A partir de agora, os eleitores ficam automaticamente inscritos na freguesia correspondente à morada que tenham indicado no pedido do cartão.
Segundo a Direcção-Geral da Administração Interna, até às Europeias foram enviadas 265 mil notificações (informando a freguesia e número de inscrição) para eleitores que, por terem obtido o Cartão de Cidadão, foram inscritos pela primeira vez ou alteraram o seu recenseamento.
Natural de Abrantes, Maria do Rosário Silva, 41 anos, sempre votou no concelho onde nasceu.

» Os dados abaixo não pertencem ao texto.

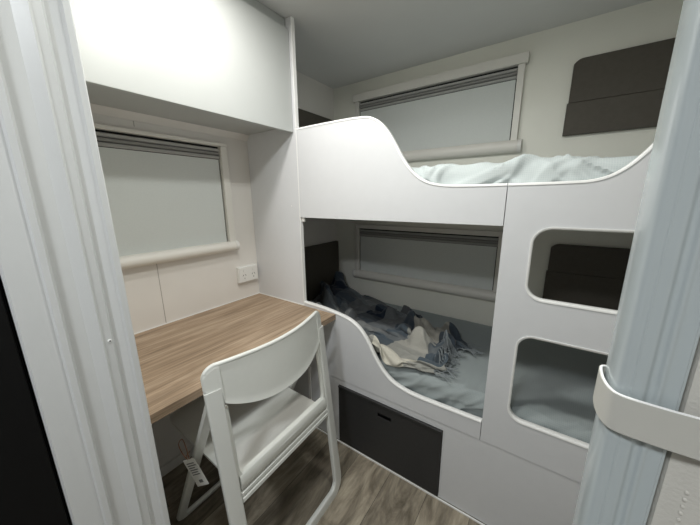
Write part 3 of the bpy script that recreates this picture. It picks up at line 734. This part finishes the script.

Mas desta vez, vota pela primeira vez em Oeiras, onde vive há mais de 20 anos.
A advogada, que já tem Cartão de Cidadão, reconhece que "faz algum sentido" votar onde reside, mas preferia votar em Abrantes, até porque isso a aproximava das suas raízes.
"Votar nos dois concelhos nunca seria possível", lamenta Rosarinho, como é carinhosamente tratada no concelho onde cresceu, defendendo que os cidadãos deveriam ter opção de escolha.
Rosarinho assume que gostaria de continuar a contribuir para o seu concelho, bem como Nuno Saramago que, apesar de lisboeta, sempre votou no concelho do Crato (Portalegre), onde vivia desde os sete anos e onde se recenseou.
Depois de obter o Cartão do Cidadão, o informático de 33 anos é obrigado a votar pela primeira vez na Ajuda, onde reside.
"Faz mais sentido votar naquele concelho que nos diz mais, onde temos maior ligação, onde conhecemos a maioria das pessoas", defende, assumindo que votar no Crato era um "pretexto" para lá ir e rever amigos e familiares.
"As pessoas deveriam ter a opção de escolher em qual concelho votar, deveria haver maior flexibilidade", sublinhou, salientando que "um voto tem muito mais peso num concelho com poucos habitantes".
Para Nuno esta situação vai gerar "desinteresse" à maioria dos cidadãos, podendo aumentar a abstenção.
Alguns responsáveis ligados à legislação eleitoral contactados pela Lusa reconhecem que é "injusto" o facto dos cidadãos serem obrigados a votar em determinado concelho, assumindo ser "um passo para o fim da liberdade, que é a residência obrigatória".
Os responsáveis salientam a importância do recenseamento obrigatório aos 18 anos, mas admitem que a obrigatoriedade de votar no local de residência "retira completamente o direito ao voto" no local onde se recensearam.
Já para o sociólogo André Freire, "faz mais sentido que as pessoas votem no local de residência", pois "quando há ligação com a terra, há sempre e não é o facto de votar sempre lá que aumenta a relação afectiva".
O investigador do ISCTE considera esta medida "muito positiva" pois "pode aumentar a participação dos cidadãos".
"Muitos eleitores que residem longe do seu local de voto não percorrem quilómetros de propósito para votarem nas eleições autárquicas, legislativas ou europeias", advertiu.